Wednesday, December 19, 2007

This One Makes Me Think...

While at Southeastern Seminary, I had the great privilege of taking two classes with Dr. David Black. Dr. Black is one of the best professors I have ever had, regardless of content. His area of expertise happens to be Greek and New Testament.

Dr. Black's interests range wide and far. Additionally, he really lives out what he believes. You can visit his site by clicking here.

Dr. Black has some views that will challenge all of us. I appreciate that fact that he bases these on scripture. One interesting and challenging thing for me is that the Blacks do not celebrate Christmas. Why not? Their reasoning has made me think about why I do what I do at Christmas.

Click here to read the article (which is actually written by his wife) that will probably make you think about what you do at Christmas, too.

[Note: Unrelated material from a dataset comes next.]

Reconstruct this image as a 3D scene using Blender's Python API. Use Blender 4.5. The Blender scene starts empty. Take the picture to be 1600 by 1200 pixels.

On a related topic, Dr. Black has also written about celebrating Easter; click here for that.

2 comments:

Brian said...

I can see their point (I visit his site daily). Even so, I have been preaching the themes of Advent and have found it quite interesting. We don't do any of the activities or liturgy stuff, I just use the theme and preach expositionally from a passage related to the theme - such as this week the theme is Joy and so I preached from Isa 35 on Joy. It was interesting to do word studies on the different words for joy used in the passage ("gil" "raan" and "simcah"). It seemed I found biblical support for times of vocal, emotional, outward expressions of joy and gladness - that it is okay to be happy! anyways, hope all is well.

Eric said...

Brian,

I agree with a lot of what Dr. Black says, but I'm also not completely on board. I do think we have freedom to celebrate Christmas, as long as the focus remains the birth of Christ. Actually, within our family I try to focus on just how amazing the incarnation is. Therefore, I spend a lot more time in texts such as Phil. 2:5-11 than I do in Luke 1.

It sounds like you have some good ideas about this, too. It's hard to go wrong when you preach from Isaiah. Good idea.